Une séquence qui pourrait aussi s’analyser comme une synthèse de sa filmo à date. Une sorte de recul pris sur ses trois premiers films qui en abordant chacun un genre différent se rejoignent tous par cette quête obsessionnelle d’un cinéma qui fait sens sans que pour autant il soit bardé de références cinéphiles. Certes Boîte noire rappelle le héro de Conversation secrète que Coppola s’ingéniait lui aussi à en faire une sorte de personnage à la marge, convaincu par sa vérité et prêt à tout pour l’imposer. Mais en fait Boîte noire se fait plutôt l’écho, malgré lui ou non, de notre époque empreinte de fake news et peuplé d’individus persuadés de détenir une vérité que l’on veut inlassablement lui cacher. Cette théorie du complot permanent Yann Gozlan lui tord le cou à sa manière oui. Et de quelle manière.

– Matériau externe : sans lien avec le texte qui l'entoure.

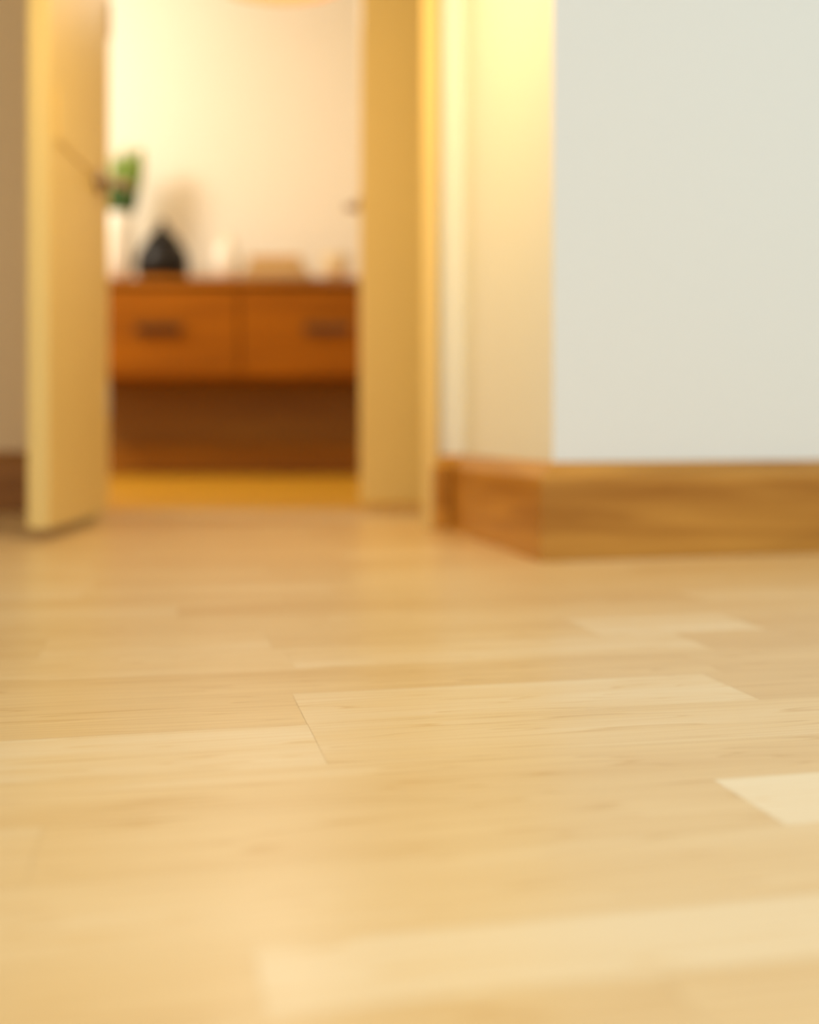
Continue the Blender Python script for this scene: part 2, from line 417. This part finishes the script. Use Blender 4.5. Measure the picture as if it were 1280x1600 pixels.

Boîte noire (2020) de Yann Gozlan – 2h09 (StudioCanal) – 8 septembre 2021

Résumé : Que s’est-il passé à bord du vol Dubaï-Paris avant son crash dans le massif alpin ? Technicien au BEA, autorité responsable des enquêtes de sécurité dans l’aviation civile, Mathieu Vasseur est propulsé enquêteur en chef sur une catastrophe aérienne sans précédent. Erreur de pilotage ? Défaillance technique ? Acte terroriste ? L’analyse minutieuse des boîtes noires va pousser Mathieu à mener en secret sa propre investigation. Il ignore encore jusqu’où va le mener sa quête de vérité.